A couple of days ago, I wrote up an example demonstrating how to use it.
Lexi's lookup_char()
As of [1696], lookup_char() is removed from lexi's generated output. This breaks compatibility; characters are now passed directly to the is_*() macros.
Unit tests
I'm using libexds as a good excuse to make a start on some unit testing for TenDRA. It has well thought-out interfaces, and so I intend to test each API. These tests should reflect the usual use a user would make - that is, they should not break any abstractions. In this regard, they also serve to illustrate any flaws in API design.
For unit testing, I'm using a minimal test harness from elsewhere. So far I've implemented unit tests for the dstring API, and I'm happy with how it went.

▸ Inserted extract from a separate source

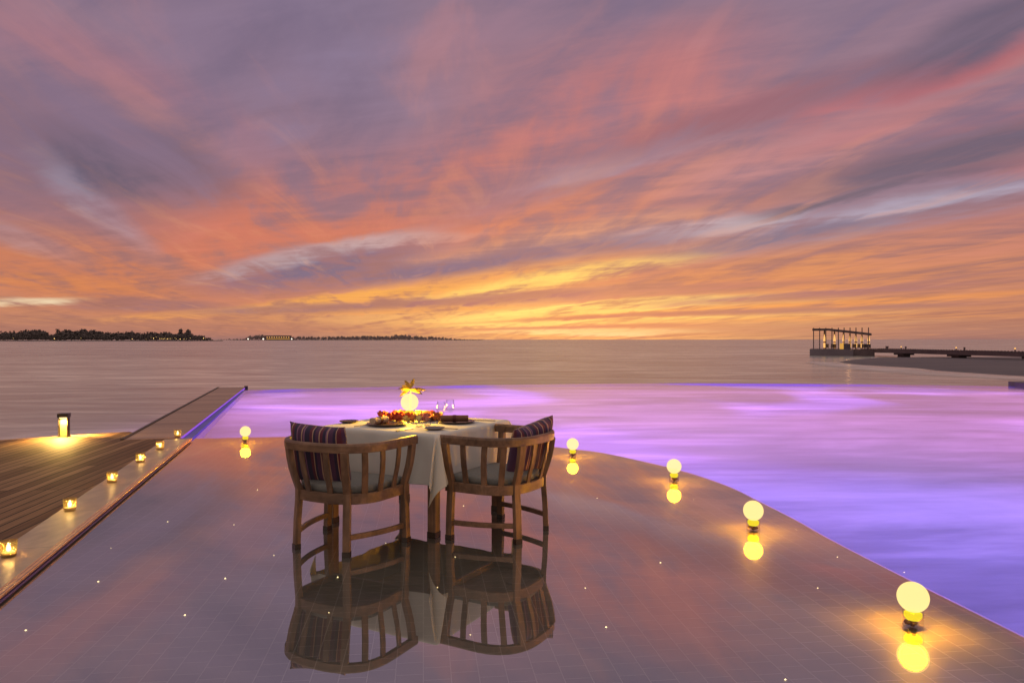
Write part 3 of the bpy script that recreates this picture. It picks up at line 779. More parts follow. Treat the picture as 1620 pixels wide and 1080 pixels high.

Running the tests looks as follows:
clarion% make test
harness .libs/*.so
SUCCESS: true where expected true for "empty"
SUCCESS: true where expected true for "appendc"
SUCCESS: true where expected true for "appends"
SUCCESS: true where expected true for "appendn"
SUCCESS: true where expected true for "lastchar"
SUCCESS: true where expected true for "tonstring"
SUCCESS: true where expected true for "tocstring"
SUCCESS: true where expected true for "destroyc"
clarion%
Those tests live at tests/unit/dstring.c.
libexds is underway
I've started on libexds, which is intended to centralise the exception-handling data structures from sid and tld. See RoadmapLibexds for an overview of where it's headed.
It should reduce the lines of code for both sid and tld, and act as a platform for trying out a few exception-handling proposals and various other experiments for C. One idea is to provide a memory pool allocation system (which would stand by itself, Apache style), and then to tie that in with the exception handling system. This would feel somewhat like PostgreSQL's exception-handling pool allocation system, to use.
That might suit really nicely alongside the error catalogues, when they are eventually moved out from tcc into a reusable system. That won't happen for a while, yet, but it will be interesting when it does.